Data section »
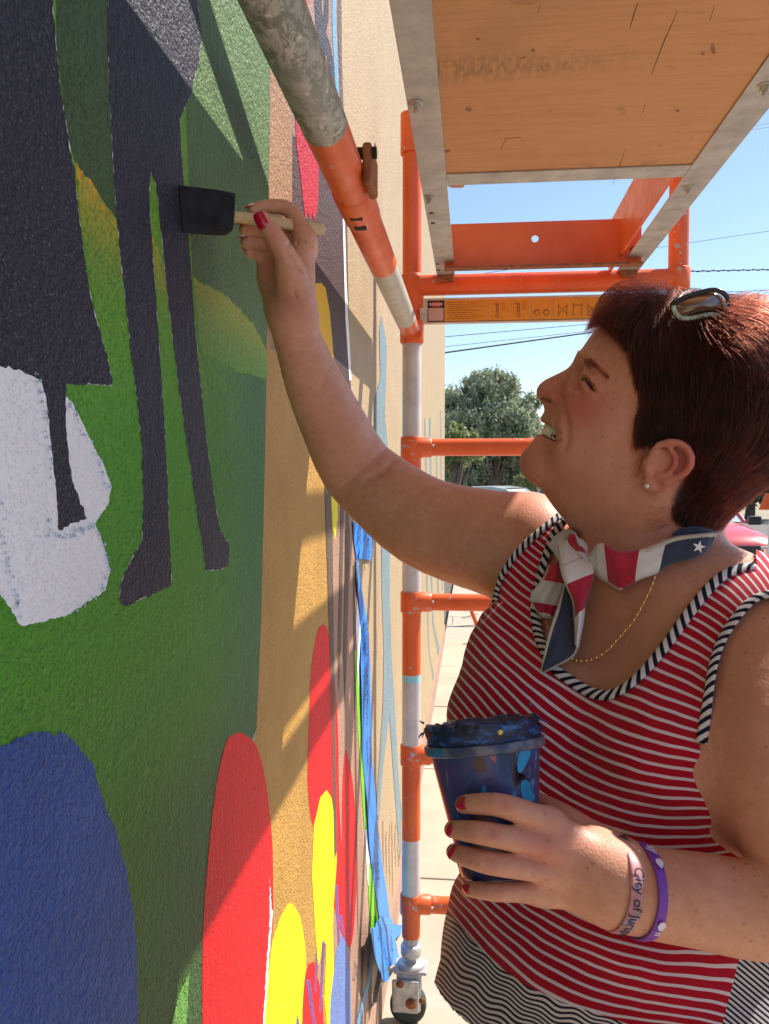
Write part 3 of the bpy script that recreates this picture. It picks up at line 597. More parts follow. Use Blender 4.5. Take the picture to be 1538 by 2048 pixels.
for x, y in ((1251, 478), (1251, 517)): mb.lathe([(0, 0.008), (0.005, 0.008), (0.009, 0.004), (0.009, 0)], (cx_(x), YC, cz(y)), (0, -1, 0), 14)
mb.build('rivet', m_rust, plat)
mb = MB(); mb.box((0.372, PY1 + 0.03, H + 0.056), (0.378, 2.37, H + 0.135)); mb.box((0.372, PY1 + 0.03, H + 0.004), (0.378, 2.37, H + 0.056)); mb.build('side_cheek', m_orp, plat)
mb = MB(); mb.box((-0.098, 2.02, H + 0.004), (-0.090, 2.34, H + 0.05)); mb.build('side_cheek', m_rust, plat)
for x in (-0.075, 0.42):                                        # hooks over the top rung
    mb = MB(); mb.box((x - 0.022, D - 0.045, zf(575) + 0.0), (x + 0.022, D - 0.030, H), bev=0.002); mb.box((x - 0.022, D - 0.045, zf(575) + 0.027), (x + 0.022, D + 0.04, zf(575) + 0.032)); mb.build('hook', m_rust, plat)
# ---------------------------------------------------------------- ground, road and what stands beyond
b = NB('asphalt'); b.set(color=b.ramp(b.noise(30, 6, 0.7), [(0.3, (0.11, 0.108, 0.105)), (0.7, (0.17, 0.165, 0.16))]), rough=0.9); b.bump(b.noise(180, 3), 0.5, 0.004); m_asph = b.m
b = NB('pale_concrete'); c_ = b.ramp(b.noise(3, 6, 0.65), [(0.3, (0.37, 0.315, 0.24)), (0.7, (0.46, 0.40, 0.31))]); sp = b.ramp(b.noise(45, 4, 0.7), [(0.66, 0.0), (0.72, 1.0)])
b.set(color=b.mix(b.math('MULTIPLY', sp, 0.55), c_, (0.16, 0.12, 0.09)), rough=0.85); b.bump(b.noise(140, 3), 0.3, 0.002); m_conc = b.m
def sheet(name, x0, x1, y0, y1, z, m, kind='structure'):
    mb = MB(); mb.add([(x0, y0, z), (x1, y0, z), (x1, y1, z), (x0, y1, z)], [(0, 1, 2, 3)]); return tag(mb.build(name, m), kind=kind)
sheet('ground', -1500, 1500, -1500, 1500, -0.134, M('dry_earth', (0.30, 0.25, 0.18), 0.95, vs=0.5))
sheet('road', 1.75, 40, -30, 26, -0.130, m_asph); sheet('road', -60, 90, 26, 34, -0.126, m_asph)
for x in (4.6, 7.4, 10.2): sheet('painted_marking', x, x + 0.1, 3.0, 24, -0.122, M('road_white', (0.7, 0.7, 0.68), 0.7))
sw = empty('sidewalk', None, None); sw['kind'] = 'structure'
k = 0; yy = -3.0
while yy < 24:
    h = 1.25
    for (x0, x1) in ((WX, 0.62), (0.628, 1.60)):
        mb = MB(); mb.box((x0, yy, -0.12), (x1, yy + h - 0.010, 0.0 + 0.0008 * ((k * 7) % 3)), bev=0.006); mb.build('concrete_slab', m_conc, sw); k += 1
    yy += h
mb = MB(); mb.box((WX - 4.0, -3.0, -0.128), (1.60, 24, -0.05)); mb.build('slab_bed', M('joint_dirt', (0.12, 0.10, 0.08), 0.9), sw)
mb = MB(); mb.box((1.603, -3, -0.13), (1.75, 24, -0.004), bev=0.015); tag(mb.build('kerb', m_conc), kind='structure')

# trees
def leaf_mat(name, c1, c2):
    b = NB(name); oi = b.n('ShaderNodeObjectInfo'); b.set(color=b.ramp(b.noise(2.2, 3), [(0.35, c1), (0.65, c2)]), rough=0.6, spec=0.3)
    tr = b.n('ShaderNodeBsdfTranslucent'); tr.inputs[0].default_value = (*c2, 1); mx = b.n('ShaderNodeMixShader'); mx.inputs[0].default_value = 0.25
    b.l(b.b.outputs[0], mx.inputs[1]); b.l(tr.outputs[0], mx.inputs[2]); b.l(mx.outputs[0], b.out.inputs['Surface']); return b.m
m_bark = M('bark', (0.13, 0.10, 0.075), 0.9, var=0.35, vs=8, bump=0.5, bs=30)
def tree(name, label, x, y, lobes, trunk_h, lm, nleaf, leaf=0.10, droop=0.6, group=None, base=-0.13):
    t = empty(name, label, 'tree', group)
    mb = MB(); mb.tube([(x, y, base), (x + .05, y, trunk_h * 0.5), (x - .05, y + .1, trunk_h)], [0.22, 0.17, 0.12], 12)
    for (lx, ly, lz, lr) in lobes:
        mb.tube([(x, y, trunk_h * 0.8), ((x + lx) / 2 + .1, (y + ly) / 2, (trunk_h + lz) / 2), (lx, ly, lz + lr * .3)], [0.10, 0.06, 0.02], 8)
    mb.build('trunk', m_bark, t)
    vs, fs = [], []
    wts = np.array([l[3] ** 2.4 for l in lobes]); wts /= wts.sum()
    cnt = (wts * nleaf).astype(int)
    for (lx, ly, lz, lr), c in zip(lobes, cnt):
        ncl = max(6, int(c / 55))
        for q in range(ncl):
            d = rng.normal(size=3); d /= np.linalg.norm(d); rr = lr * (0.45 + 0.6 * rng.random() ** 0.6)
            cc = np.array([lx, ly, lz]) + d * rr * np.array([1, 1, 0.92])
            m = 55; ln_ = rng.random(m) ** 0.8 * lr * 0.75 * droop                       # hanging sprays
            off = rng.normal(size=(m, 3)) * lr * 0.09; off[:, 2] -= ln_; off[:, 0] += d[0] * ln_ * 0.25
            pos = cc + off
            dirs = rng.normal(size=(m, 3)) * 0.45 + np.array([d[0] * .4, d[1] * .4, -1.0 * droop - .1]); dirs /= np.linalg.norm(dirs, axis=1)[:, None]
            side = np.cross(dirs, rng.normal(size=(m, 3))); side /= np.linalg.norm(side, axis=1)[:, None] + 1e-9
            L_ = leaf * (0.7 + 0.6 * rng.random(m))[:, None]; W_ = L_ * 0.26
            for i in range(m):
                o = len(vs); vs += [pos[i], pos[i] + dirs[i] * L_[i] * .5 + side[i] * W_[i], pos[i] + dirs[i] * L_[i], pos[i] + dirs[i] * L_[i] * .5 - side[i] * W_[i]]; fs.append((o, o + 1, o + 2, o + 3))
    me = bpy.data.meshes.new('crown'); me.from_pydata([tuple(v) for v in vs], [], fs); me.materials.append(lm); o = bpy.data.objects.new('crown', me); col.objects.link(o); o.parent = t
    return t
m_leafA = leaf_mat('grey_green_leaf', (0.26, 0.30, 0.18), (0.44, 0.48, 0.33)); m_leafB = leaf_mat('yellow_green_leaf', (0.22, 0.26, 0.10), (0.34, 0.37, 0.17)); m_leafC = leaf_mat('dark_green_leaf', (0.14, 0.18, 0.09), (0.24, 0.29, 0.15))
TD = 28.0
def T(px, py, d=TD): return P(px, py, d)
def lob(lst, d=TD, dy=0.0):
    out = []
    for px, py, r_ in lst: q = T(px, py, d + dy + random.uniform(-.8, .8)); out.append((q[0], q[1], q[2], r_ * d / F))
    return out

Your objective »
Set down the material exactly, every line of it, except for the pictures.

Exercise answer »
Write part 3 of the bpy script that recreates this picture. It picks up at line 597. More parts follow. Use Blender 4.5. Take the picture to be 1538 by 2048 pixels.
for x, y in ((1251, 478), (1251, 517)): mb.lathe([(0, 0.008), (0.005, 0.008), (0.009, 0.004), (0.009, 0)], (cx_(x), YC, cz(y)), (0, -1, 0), 14)
mb.build('rivet', m_rust, plat)
mb = MB(); mb.box((0.372, PY1 + 0.03, H + 0.056), (0.378, 2.37, H + 0.135)); mb.box((0.372, PY1 + 0.03, H + 0.004), (0.378, 2.37, H + 0.056)); mb.build('side_cheek', m_orp, plat)
mb = MB(); mb.box((-0.098, 2.02, H + 0.004), (-0.090, 2.34, H + 0.05)); mb.build('side_cheek', m_rust, plat)
for x in (-0.075, 0.42):                                        # hooks over the top rung
    mb = MB(); mb.box((x - 0.022, D - 0.045, zf(575) + 0.0), (x + 0.022, D - 0.030, H), bev=0.002); mb.box((x - 0.022, D - 0.045, zf(575) + 0.027), (x + 0.022, D + 0.04, zf(575) + 0.032)); mb.build('hook', m_rust, plat)
# ---------------------------------------------------------------- ground, road and what stands beyond
b = NB('asphalt'); b.set(color=b.ramp(b.noise(30, 6, 0.7), [(0.3, (0.11, 0.108, 0.105)), (0.7, (0.17, 0.165, 0.16))]), rough=0.9); b.bump(b.noise(180, 3), 0.5, 0.004); m_asph = b.m
b = NB('pale_concrete'); c_ = b.ramp(b.noise(3, 6, 0.65), [(0.3, (0.37, 0.315, 0.24)), (0.7, (0.46, 0.40, 0.31))]); sp = b.ramp(b.noise(45, 4, 0.7), [(0.66, 0.0), (0.72, 1.0)])
b.set(color=b.mix(b.math('MULTIPLY', sp, 0.55), c_, (0.16, 0.12, 0.09)), rough=0.85); b.bump(b.noise(140, 3), 0.3, 0.002); m_conc = b.m
def sheet(name, x0, x1, y0, y1, z, m, kind='structure'):
    mb = MB(); mb.add([(x0, y0, z), (x1, y0, z), (x1, y1, z), (x0, y1, z)], [(0, 1, 2, 3)]); return tag(mb.build(name, m), kind=kind)
sheet('ground', -1500, 1500, -1500, 1500, -0.134, M('dry_earth', (0.30, 0.25, 0.18), 0.95, vs=0.5))
sheet('road', 1.75, 40, -30, 26, -0.130, m_asph); sheet('road', -60, 90, 26, 34, -0.126, m_asph)
for x in (4.6, 7.4, 10.2): sheet('painted_marking', x, x + 0.1, 3.0, 24, -0.122, M('road_white', (0.7, 0.7, 0.68), 0.7))
sw = empty('sidewalk', None, None); sw['kind'] = 'structure'
k = 0; yy = -3.0
while yy < 24:
    h = 1.25
    for (x0, x1) in ((WX, 0.62), (0.628, 1.60)):
        mb = MB(); mb.box((x0, yy, -0.12), (x1, yy + h - 0.010, 0.0 + 0.0008 * ((k * 7) % 3)), bev=0.006); mb.build('concrete_slab', m_conc, sw); k += 1
    yy += h
mb = MB(); mb.box((WX - 4.0, -3.0, -0.128), (1.60, 24, -0.05)); mb.build('slab_bed', M('joint_dirt', (0.12, 0.10, 0.08), 0.9), sw)
mb = MB(); mb.box((1.603, -3, -0.13), (1.75, 24, -0.004), bev=0.015); tag(mb.build('kerb', m_conc), kind='structure')

# trees
def leaf_mat(name, c1, c2):
    b = NB(name); oi = b.n('ShaderNodeObjectInfo'); b.set(color=b.ramp(b.noise(2.2, 3), [(0.35, c1), (0.65, c2)]), rough=0.6, spec=0.3)
    tr = b.n('ShaderNodeBsdfTranslucent'); tr.inputs[0].default_value = (*c2, 1); mx = b.n('ShaderNodeMixShader'); mx.inputs[0].default_value = 0.25
    b.l(b.b.outputs[0], mx.inputs[1]); b.l(tr.outputs[0], mx.inputs[2]); b.l(mx.outputs[0], b.out.inputs['Surface']); return b.m
m_bark = M('bark', (0.13, 0.10, 0.075), 0.9, var=0.35, vs=8, bump=0.5, bs=30)
def tree(name, label, x, y, lobes, trunk_h, lm, nleaf, leaf=0.10, droop=0.6, group=None, base=-0.13):
    t = empty(name, label, 'tree', group)
    mb = MB(); mb.tube([(x, y, base), (x + .05, y, trunk_h * 0.5), (x - .05, y + .1, trunk_h)], [0.22, 0.17, 0.12], 12)
    for (lx, ly, lz, lr) in lobes:
        mb.tube([(x, y, trunk_h * 0.8), ((x + lx) / 2 + .1, (y + ly) / 2, (trunk_h + lz) / 2), (lx, ly, lz + lr * .3)], [0.10, 0.06, 0.02], 8)
    mb.build('trunk', m_bark, t)
    vs, fs = [], []
    wts = np.array([l[3] ** 2.4 for l in lobes]); wts /= wts.sum()
    cnt = (wts * nleaf).astype(int)
    for (lx, ly, lz, lr), c in zip(lobes, cnt):
        ncl = max(6, int(c / 55))
        for q in range(ncl):
            d = rng.normal(size=3); d /= np.linalg.norm(d); rr = lr * (0.45 + 0.6 * rng.random() ** 0.6)
            cc = np.array([lx, ly, lz]) + d * rr * np.array([1, 1, 0.92])
            m = 55; ln_ = rng.random(m) ** 0.8 * lr * 0.75 * droop                       # hanging sprays
            off = rng.normal(size=(m, 3)) * lr * 0.09; off[:, 2] -= ln_; off[:, 0] += d[0] * ln_ * 0.25
            pos = cc + off
            dirs = rng.normal(size=(m, 3)) * 0.45 + np.array([d[0] * .4, d[1] * .4, -1.0 * droop - .1]); dirs /= np.linalg.norm(dirs, axis=1)[:, None]
            side = np.cross(dirs, rng.normal(size=(m, 3))); side /= np.linalg.norm(side, axis=1)[:, None] + 1e-9
            L_ = leaf * (0.7 + 0.6 * rng.random(m))[:, None]; W_ = L_ * 0.26
            for i in range(m):
                o = len(vs); vs += [pos[i], pos[i] + dirs[i] * L_[i] * .5 + side[i] * W_[i], pos[i] + dirs[i] * L_[i], pos[i] + dirs[i] * L_[i] * .5 - side[i] * W_[i]]; fs.append((o, o + 1, o + 2, o + 3))
    me = bpy.data.meshes.new('crown'); me.from_pydata([tuple(v) for v in vs], [], fs); me.materials.append(lm); o = bpy.data.objects.new('crown', me); col.objects.link(o); o.parent = t
    return t
m_leafA = leaf_mat('grey_green_leaf', (0.26, 0.30, 0.18), (0.44, 0.48, 0.33)); m_leafB = leaf_mat('yellow_green_leaf', (0.22, 0.26, 0.10), (0.34, 0.37, 0.17)); m_leafC = leaf_mat('dark_green_leaf', (0.14, 0.18, 0.09), (0.24, 0.29, 0.15))
TD = 28.0
def T(px, py, d=TD): return P(px, py, d)
def lob(lst, d=TD, dy=0.0):
    out = []
    for px, py, r_ in lst: q = T(px, py, d + dy + random.uniform(-.8, .8)); out.append((q[0], q[1], q[2], r_ * d / F))
    return out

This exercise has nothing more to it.